Published onJun 01, 2020
Robust Quantification of Abiotic CH₄ and O₃ in Atmospheres of Potentially Habitable Terrestrial Planets Orbiting a 3300 K M Dwarf Host

The search for life involves assessing false positives and negatives in potentially habitable atmospheres via future missions. In paper I, we determined that ultra-violet (UV) stellar activity should not impact the detection of water vapor in moist habitable atmosphere of a synchronously rotating 1-Earth mass terrestrial aquaplanet orbiting an M dwarf host star.
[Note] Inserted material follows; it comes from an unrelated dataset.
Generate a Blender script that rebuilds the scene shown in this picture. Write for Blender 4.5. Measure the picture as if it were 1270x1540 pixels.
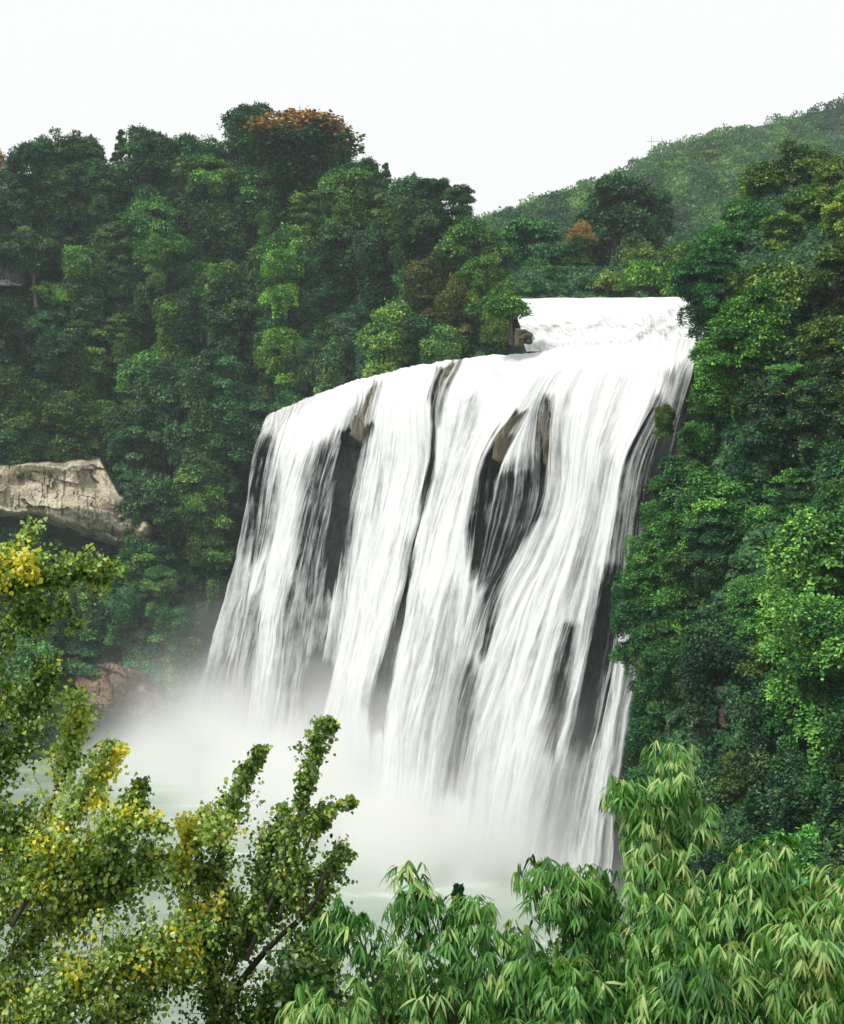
import bpy, math, random
import numpy as np
from mathutils import Vector

R = math.radians
sc = bpy.context.scene
for o in list(bpy.data.objects): bpy.data.objects.remove(o)
COL = sc.collection
W0, H0, F, CZ = 1270, 1540, 1700.0, 48.0      # photo pixels, focal length in them, camera height over the pool

# ------------------------------------------------------------------ camera
cam = bpy.data.cameras.new('camera'); cam_o = bpy.data.objects.new('camera', cam); COL.objects.link(cam_o)
cam_o.location = (0, 0, CZ); cam_o.rotation_euler = (R(90), 0, 0)
cam.sensor_fit = 'VERTICAL'; cam.angle = 2*math.atan(H0/2/F); cam.clip_start = 0.1; cam.clip_end = 8000
sc.camera = cam_o

# ------------------------------------------------------------------ sky and sun (bright overcast)
SUN_EL, SUN_AZ = R(52), R(-128)               # azimuth clockwise from +Y: behind the camera, to the left
w = bpy.data.worlds.new('World'); sc.world = w; w.use_nodes = True
nt = w.node_tree; nt.nodes.clear()
out = nt.nodes.new('ShaderNodeOutputWorld'); bg = nt.nodes.new('ShaderNodeBackground')
sky = nt.nodes.new('ShaderNodeTexSky'); sky.sky_type = 'NISHITA'; sky.sun_disc = False
sky.sun_elevation = SUN_EL; sky.sun_rotation = SUN_AZ
mul = nt.nodes.new('ShaderNodeMix'); mul.data_type = 'RGBA'; mul.blend_type = 'MIX'
mul.inputs['Factor'].default_value = 0.93      # cloud deck over the blue
nt.links.new(sky.outputs[0], mul.inputs['A'])
mul.inputs['B'].default_value = (10.75, 10.75, 10.6, 1)
nt.links.new(mul.outputs['Result'], bg.inputs['Color']); bg.inputs['Strength'].default_value = 0.1
nt.links.new(bg.outputs[0], out.inputs['Surface'])
sun = bpy.data.lights.new('sun', 'SUN'); sun.energy = 3.2; sun.angle = R(10); sun.color = (1.0, 0.965, 0.9)
sun_o = bpy.data.objects.new('sun', sun); COL.objects.link(sun_o)
sd = Vector((math.sin(SUN_AZ)*math.cos(SUN_EL), math.cos(SUN_AZ)*math.cos(SUN_EL), math.sin(SUN_EL)))
sun_o.rotation_euler = sd.to_track_quat('Z', 'Y').to_euler()
sc.view_settings.view_transform = 'Standard'; sc.view_settings.look = 'None'
sc.view_settings.exposure = 0.0; sc.view_settings.gamma = 1
sc.cycles.max_bounces = 8; sc.cycles.diffuse_bounces = 3; sc.cycles.glossy_bounces = 2
sc.cycles.transmission_bounces = 3; sc.cycles.transparent_max_bounces = 12; sc.cycles.volume_bounces = 7
sc.cycles.volume_max_steps = 128; sc.cycles.volume_step_rate = 1.0
sc.cycles.use_denoising = True; sc.cycles.caustics_reflective = False; sc.cycles.caustics_refractive = False

# ------------------------------------------------------------------ helpers
rng = np.random.default_rng(7); random.seed(7)
def at(px, py, D):
    return np.stack([(np.asarray(px, float)-W0/2)/F*D, np.asarray(D, float)+0*np.asarray(px, float), CZ-(np.asarray(py, float)-H0/2)/F*D], -1)
def hsh(ix, iy, iz, s):
    h = (ix*374761393 + iy*668265263 + iz*2147483647 + s*1274126177) & 0xffffffff
    h = ((h ^ (h >> 13))*1274126177) & 0xffffffff
    return ((h ^ (h >> 16)) & 0xffff)/65535.0
def vn(x, y, z=0.0, s=0):
    """value noise, 0..1"""
    x, y, z = np.broadcast_arrays(np.asarray(x, float), np.asarray(y, float), np.asarray(z, float))
    fx, fy, fz = np.floor(x), np.floor(y), np.floor(z)
    ix, iy, iz = fx.astype(np.int64), fy.astype(np.int64), fz.astype(np.int64)
    tx, ty, tz = x-fx, y-fy, z-fz
    tx, ty, tz = tx*tx*(3-2*tx), ty*ty*(3-2*ty), tz*tz*(3-2*tz)
    r = 0
    for a in (0, 1):
        for b in (0, 1):
            for c in (0, 1):
                r = r + hsh(ix+a, iy+b, iz+c, s)*(tx if a else 1-tx)*(ty if b else 1-ty)*(tz if c else 1-tz)
    return r
def fbm(x, y, z=0.0, s=0, o=4):
    r, a, t = 0, 1, 0
    for k in range(o):
        r = r + a*vn(x*2**k, y*2**k, z*2**k, s+k*17); t += a; a *= .5
    return r/t
def sstep(a, b, x):
    t = np.clip((x-a)/(b-a), 0, 1); return t*t*(3-2*t)
def props(o, label=None, cat=None, group=None, kind=None):
    if label: o['label'] = label
    if cat: o['category'] = cat
    if group: o['group'] = group
    if kind: o['kind'] = kind
    return o
def mesh_np(name, V, Q, mat=None, attrs=None, smooth=True):
    me = bpy.data.meshes.new(name); V = np.asarray(V, np.float32).reshape(-1, 3); Q = np.asarray(Q, np.int32)
    k = Q.shape[1]; n = len(Q)
    me.vertices.add(len(V)); me.vertices.foreach_set('co', V.ravel())
    me.loops.add(n*k); me.loops.foreach_set('vertex_index', Q.ravel())
    me.polygons.add(n); me.polygons.foreach_set('loop_start', np.arange(0, n*k, k, dtype=np.int32))
    try: me.polygons.foreach_set('loop_total', np.full(n, k, np.int32))
    except Exception: pass
    me.polygons.foreach_set('use_smooth', np.full(n, smooth))
    for an, (dom, val) in (attrs or {}).items():
        a = me.attributes.new(an, 'FLOAT', dom); a.data.foreach_set('value', np.asarray(val, np.float32).ravel())
    me.update(calc_edges=True); me.validate()
    if mat: me.materials.append(mat)
    return me
def obj(name, me, parent=None, loc=None):
    o = bpy.data.objects.new(name, me); COL.objects.link(o)
    if parent is not None: o.parent = parent
    if loc is not None: o.location = loc
    return o
def grid_q(nr, nc):
    i = np.arange(nr*nc).reshape(nr, nc)
    return np.stack([i[:-1, :-1], i[1:, :-1], i[1:, 1:], i[:-1, 1:]], -1).reshape(-1, 4)
def norm(v): return v/np.maximum(np.linalg.norm(v, axis=-1, keepdims=True), 1e-9)
def tube(path, rad, nseg=7):
    P = np.asarray(path, float); rad = np.broadcast_to(np.asarray(rad, float), (len(P),))
    T = norm(np.gradient(P, axis=0)); up = np.array([.31, .87, .38])
    A = norm(np.cross(T, up)); B = np.cross(T, A); th = np.linspace(0, 2*np.pi, nseg, endpoint=False)
    V = P[:, None]+rad[:, None, None]*(np.cos(th)[None, :, None]*A[:, None]+np.sin(th)[None, :, None]*B[:, None])
    q = []
    for i in range(len(P)-1):
        for j in range(nseg):
            k = (j+1) % nseg; q.append((i*nseg+j, i*nseg+k, (i+1)*nseg+k, (i+1)*nseg+j))
    q.append((0, 2, 4, 6) if nseg >= 7 else (0, 1, 2, 3))
    e = (len(P)-1)*nseg; q.append((e, e+2, e+4, e+6) if nseg >= 7 else (e, e+1, e+2, e+3))
    return V.reshape(-1, 3), np.array(q)
def join(parts):
    V, Q, o = [], [], 0
    for v, q in parts:
        V.append(v); Q.append(np.asarray(q)+o); o += len(v)
    return np.concatenate(V), np.concatenate(Q)
def smoothpath(pts, n):
    P = np.asarray(pts, float)
    if len(P) == 2: P = np.array([P[0], (P[0]+P[1])/2, P[1]])
    E = np.concatenate([[2*P[0]-P[1]], P, [2*P[-1]-P[-2]]]); t = np.linspace(0, len(P)-1-1e-6, n); i = t.astype(int); f = (t-i)[:, None]
    a, b, c, d = E[i], E[i+1], E[i+2], E[i+3]
    return .5*(2*b+(c-a)*f+(2*a-5*b+4*c-d)*f*f+(3*b-a-3*c+d)*f**3)

# leaf scattering: template = (verts (k,3): along, side, normal), quads
def T_far(): return np.array([(0, 0, 0), (.5, .38, -.06), (1, 0, -.18), (.45, -.38, -.06)]), np.array([(0, 1, 2, 3)])
def T_round():
    V = [(0, 0, 0), (.45, 0, -.03), (1, 0, -.1)]
    for s in (1, -1): V += [(.12, .42*s, .1), (.42, .5*s, .13), (.78, .2*s, .02)]
    return np.array(V), np.array([(0, 3, 4, 1), (1, 4, 5, 2), (0, 1, 7, 6), (1, 2, 8, 7)])
def T_lance():
    V = []
    for t, wd in ((0, .004), (.14, .05), (.4, .074), (.72, .046), (1, .002)):
        z = -.30*t**2
        V += [(t, 0, z), (t, wd, z+wd*.35), (t, -wd, z+wd*.35)]
    q = []
    for i in range(4):
        a, b = i*3, i*3+3; q += [(a, a+1, b+1, b), (a, b, b+2, a+2)]
    return np.array(V), np.array(q)
def leaves(T, P, D, N, S, jit=None):
    TV, TQ = T; n, k = len(P), len(TV)
    D = norm(D); Sd = norm(np.cross(D, N)); Nn = np.cross(Sd, D)
    S = np.broadcast_to(np.asarray(S, float), (n,))[:, None, None]
    V = P[:, None]+S*(TV[None, :, 0:1]*D[:, None]+TV[None, :, 1:2]*Sd[:, None]+TV[None, :, 2:3]*Nn[:, None])
    Q = TQ[None]+(np.arange(n)*k)[:, None, None]
    return V.reshape(-1, 3), Q.reshape(-1, TQ.shape[1])
def rdir(n, r=rng): return norm(r.normal(size=(n, 3)))

# ------------------------------------------------------------------ materials
def newmat(name):
    m = bpy.data.materials.new(name); m.use_nodes = True; m.node_tree.nodes.clear()
    return m, m.node_tree.nodes, m.node_tree.links
def nd(N, t, **kw):
    n = N.new(t)
    for k, v in kw.items(): setattr(n, k, v)
    return n
def math_(N, L, op, a, b=None, clamp=False):
    n = N.new('ShaderNodeMath'); n.operation = op; n.use_clamp = clamp
    for i, x in enumerate((a, b)):
        if x is None: continue
        if isinstance(x, (int, float)): n.inputs[i].default_value = x
        else: L.new(x, n.inputs[i])
    return n.outputs[0]
def ramp(N, L, fac, stops):
    r = N.new('ShaderNodeValToRGB'); el = r.color_ramp.elements
    while len(el) < len(stops): el.new(.5)
    for e, (p, c) in zip(el, stops): e.position = p; e.color = (*c, 1)
    L.new(fac, r.inputs[0]); return r.outputs[0]
def leafmat(name, stops, trans=.14, rough=.55, gloss=.012, tint=True, tip=None):
    """leaf colour runs over the stops by a per-leaf random value, tinted per tree by the object's colour"""
    m, N, L = newmat(name)
    a = nd(N, 'ShaderNodeAttribute', attribute_name='rnd')
    c = ramp(N, L, a.outputs['Fac'], stops)
    if tint:
        oi = N.new('ShaderNodeObjectInfo'); mx = nd(N, 'ShaderNodeMix', data_type='RGBA', blend_type='MULTIPLY'); mx.inputs['Factor'].default_value = 1
        L.new(c, mx.inputs['A']); L.new(oi.outputs['Color'], mx.inputs['B']); c = mx.outputs['Result']
    if tip:   # blossom or turned leaves on some lobes
        b = nd(N, 'ShaderNodeAttribute', attribute_name='tip'); t = nd(N, 'ShaderNodeMix', data_type='RGBA')
        L.new(b.outputs['Fac'], t.inputs['Factor']); L.new(c, t.inputs['A']); L.new(ramp(N, L, a.outputs['Fac'], tip), t.inputs['B']); c = t.outputs['Result']
    d = N.new('ShaderNodeBsdfDiffuse'); tr = N.new('ShaderNodeBsdfTranslucent'); g = N.new('ShaderNodeBsdfGlossy')
    g.inputs['Roughness'].default_value = rough; g.inputs['Color'].default_value = (.9, .95, 1, 1)
    L.new(c, d.inputs[0])
    y = nd(N, 'ShaderNodeMix', data_type='RGBA', blend_type='MULTIPLY'); y.inputs['Factor'].default_value = 1; y.inputs['B'].default_value = (1.15, 1.2, .55, 1)
    L.new(c, y.inputs['A']); L.new(y.outputs['Result'], tr.inputs[0])
    m1 = N.new('ShaderNodeMixShader'); m1.inputs[0].default_value = trans; L.new(d.outputs[0], m1.inputs[1]); L.new(tr.outputs[0], m1.inputs[2])
    m2 = N.new('ShaderNodeMixShader'); m2.inputs[0].default_value = gloss; L.new(m1.outputs[0], m2.inputs[1]); L.new(g.outputs[0], m2.inputs[2])
    o = N.new('ShaderNodeOutputMaterial'); L.new(m2.outputs[0], o.inputs[0]); return m
def rockmat(name, stops, scale=.12, bump=.6, rough=.8, strata=True, stain=(.03, .028, .025)):
    m, N, L = newmat(name); g = N.new('ShaderNodeNewGeometry')
    mp = N.new('ShaderNodeMapping'); mp.inputs['Scale'].default_value = (scale, scale, scale*(2.2 if strata else 1)); L.new(g.outputs['Position'], mp.inputs[0])
    n1 = nd(N, 'ShaderNodeTexNoise'); n1.inputs['Scale'].default_value = 1; n1.inputs['Detail'].default_value = 9; n1.inputs['Roughness'].default_value = .68; L.new(mp.outputs[0], n1.inputs[0])
    c = ramp(N, L, n1.outputs[0], stops)
    mp2 = N.new('ShaderNodeMapping'); mp2.inputs['Scale'].default_value = (scale*6, scale*6, scale*.5); L.new(g.outputs['Position'], mp2.inputs[0])
    n2 = nd(N, 'ShaderNodeTexNoise'); n2.inputs['Scale'].default_value = 1; n2.inputs['Detail'].default_value = 5; L.new(mp2.outputs[0], n2.inputs[0])
    st = nd(N, 'ShaderNodeMix', data_type='RGBA'); st.inputs['B'].default_value = (*stain, 1); L.new(c, st.inputs['A'])
    L.new(math_(N, L, 'MULTIPLY', math_(N, L, 'SUBTRACT', n2.outputs[0], .5, False), 5, True), st.inputs['Factor'])
    b = N.new('ShaderNodeBump'); b.inputs['Strength'].default_value = bump; b.inputs['Distance'].default_value = 1.0; L.new(n1.outputs[0], b.inputs['Height'])
    p = N.new('ShaderNodeBsdfPrincipled'); p.inputs['Roughness'].default_value = rough; L.new(st.outputs['Result'], p.inputs['Base Color']); L.new(b.outputs[0], p.inputs['Normal'])
    o = N.new('ShaderNodeOutputMaterial'); L.new(p.outputs[0], o.inputs[0]); return m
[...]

We also established that for an abiotic methane production rate of 108 molecules cm-2 s-1, while CH4 should be spectrally detectable for a hypothetically inactive 3300K M dwarf star, detectable CH4 is absent for realistic levels of UV activity. Abiotically sourced oxygen allotropes (O, O2, O3) and CH4 prevalent in an Earth-like planet’s atmosphere is important for gauging its habitability. However, while O2 is barely spectrally detectable in IR due to the Rayleigh scattering tail, we find that enhanced O3 from high stellar UV may be potentially detectable in the mid-infrared (MIR) with the future Origin Space Telescope. Past work has shown that O3 accumulation in these atmospheres is determined by the ratio of far-ultraviolet (FUV) to near- and mid- ultraviolet (NUV and MUV) radiation from the host star. In this paper, we robustly investigate this behavior as a function of instellation variations on the synthetic UV-active stellar fluxes from Paper I, as well as variable surface methane flux, for a range of water vapor content within the habitable zone of our 3300K star from Paper I. We employ our 1-D photochemical model from Paper I with varied stellar UV, to assess how O3 accumulation varies with CH4 production rates in these atmospheres. We find O3 accumulation in these atmospheres to be sensitive to the three factors: UV activity, the instellation level, as well as the chosen methane production rate. Temperature and H2O profiles are consistent with Paper I for our base instellation level of 1650 W/m2; we use the GCM results for lower instellation levels reported in Wolf et al. (2019). We deduce that simultaneous detection of O3 and CH4 in synchronously rotating Earth-like planets around M dwarfs may be possible for an abiotically sourced atmosphere.